Seguimos despidiendo a Máximo Damián Huamaní, con tristeza y alegría, cantando, bailando, acompañados de su violín en nuestros corazones. En el encuentro con su muerte le decimos gracias por lo que nos dejó como huellas firmes: 1. Su lealtad y fidelidad para tocar el violín y cantar según la tradición de San Diego de Ishua, su pueblo en nuestra provincia de Lucanas, sin ninguna intención de estilizarla o modernizarla, como el mejor modo de defenderla. 2. Su fuerza para no sentir rabia, no aprender a odiar, y soportar Lima con mucho humor. 3. Su sencillez para ser siempre el mismo en toda circunstancia. 4. Su ejemplo de ser un artista sin vanidad. ¿Conocen ustedes alguno? Existen, pero son muy pocos. 5. Su amistad sin revés, con las personas que se acercaron a él con el respeto debido.

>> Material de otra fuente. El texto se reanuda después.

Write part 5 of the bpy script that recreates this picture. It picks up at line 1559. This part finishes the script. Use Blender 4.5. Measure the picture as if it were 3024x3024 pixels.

Un ejemplo es el cariño y complicidad que se tuvieron con José María Arguedas.

Había previsto escribir en esta columna quincenal sobre la marcha del 27 de febrero Contra la TV basura, pero preferí dejarme llevar por mis sentimientos. En mi próxima columna ofreceré las razones por las que me adhiero a esa marcha. Que el aire fresco de los jóvenes “pulpines” siga alimentando nuestra esperanza.